Billet littéraire no 133
Agnes Gruda
Ça finit quand toujours?, Éditions Boréal, Montréal, 2025, 477 p.
Les journalistes qui écrivent semblent porter plus d’attention aux faits, au déroulement des événements, aux dates et à la généalogie de leurs personnages. Cela va de soi puisqu’elles sont entraînées à reporter les faits, les actions et non à donner leurs opinions ou rédiger des chroniques. De plus, leurs textes sont vérifiés et contre-vérifiés par les experts qui les entourent. Parfois, cela peut alourdir le récit ou le roman qu’elles écrivent. Agnes Gruda n’est pas la première autrice ayant commencé sa carrière de romancière en tant que journaliste. Pour ma part, j’écris un peu mais je sais que les gens et les événements dans ma vie quotidienne m’inspirent et pourraient servir à ma fiction ou mes poèmes.
Cette œuvre est un roman, je dois encore me le répéter en écrivant ce billet. D’ailleurs l’éditeur ou l'éditrice partage peut-être mon point de vue. Je le crois, d’après cette citation sur la quatrième de couverture. “Elle nous parle de déracinement, de la fragilité des identités, mais surtout en mettant des femmes au cœur de son récit, elle réaffirme résolument la force irrépressible de la vie.” Agnes Gruda sait de quoi elle parle ayant émigré au Canada avec sa famille, dont sa sœur, Alexandra Szacka, à la fin des années 1960. D’ailleurs si vous lisez l’autobiographie de cette dernière, vous y trouverez des détails semblables à ceux dans le roman d’Agnes. Je crois que ce serait un très gros défi d’écrire en oubliant qui vous êtes et d’où vous venez.
Au début du livre, il y a une liste des noms et des familles qui forment la trame de l’histoire. Il y a quatre familles d’origine polonaise et juive. Cette page s’avère plus que nécessaire à la compréhension de la saga qui se déroule sur plusieurs générations. En effet, le polonais, avec ses nombreuses déclinaisons dans les noms de famille peut porter à confusion.
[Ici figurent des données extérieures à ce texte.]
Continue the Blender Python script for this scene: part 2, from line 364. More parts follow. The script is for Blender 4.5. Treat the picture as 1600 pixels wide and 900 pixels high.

J’ai dû mettre un signet à cette page, autrement j’aurais perdu le fil de l’histoire. En plongeant dans cette saga, je voulais bien suivre leur parcours.
Le roman débute avec l’arrivée de Ewa et Adam, un gars et une fille nés le même jour dans le même hôpital, de deux mères différentes, Janina et Pola. L’amitié entre les deux mamans va naître et grandir pour inclure les pères et les familles élargies. Tous habitent une ville en Pologne, à la fin de la Seconde Guerre Mondiale, des intellectuels avec des diplômes de haut niveau mais pauvres.
Les gens de cette époque vont connaître la mort de Staline et le gouvernement communiste qui va évoluer de manière à exclure les citoyens d’origine juive. Ces deux familles vont se lier avec deux autres familles et rester en contact toute leur vie. L’autrice nous fait découvrir leur quotidien, les files d’attente pour la nourriture, pour les tickets nécessaires afin de se procurer les biens essentiels comme les vêtements, les meubles, etc. Les appartements sont rares et il est fréquent de se retrouver à quatre ou cinq dans un logement d’une chambre à coucher. Si une personne essaie de se procurer des biens autrement, elle court le risque de se faire arrêter par le Parti Communiste. Les Juifs polonais sont décrits comme des sionistes, ils n’ont plus de papiers officiels, de statut citoyen. Ces familles vont choisir leur destinée. Il y aura un départ pour Israël, un autre pour le Canada, un pour les États-Unis et une famille va demeurer en Pologne et lutter pour des changements.
L’autrice nous raconte leurs voyages et leurs aventures, leurs malheurs et leurs succès ainsi que les efforts pour garder contact au fil des ans. Le roman se termine avec un mariage en Israël qui rassemble la plupart des membres de ces familles avec leurs enfants et leurs petits-enfants. La boucle est bouclée par les jeunes de la deuxième génération et le décès des aînés. Ce roman nous donne un aperçu fascinant sur les parcours et les embûches des immigrants. Il nous raconte les défis, les succès et leurs espoirs d’une vie meilleure. Agnes Gruda réussit à nous entraîner dans leur vie, à nous les faire aimer et à mieux les comprendre. Gruda a remporté le Prix Stanilas du meilleur premier roman en France; elle est en lice pour le Prix du roman Fnac. Le roman a aussi été retenu dans la première sélection du prix Interallié. Un vrai succès, bien mérité!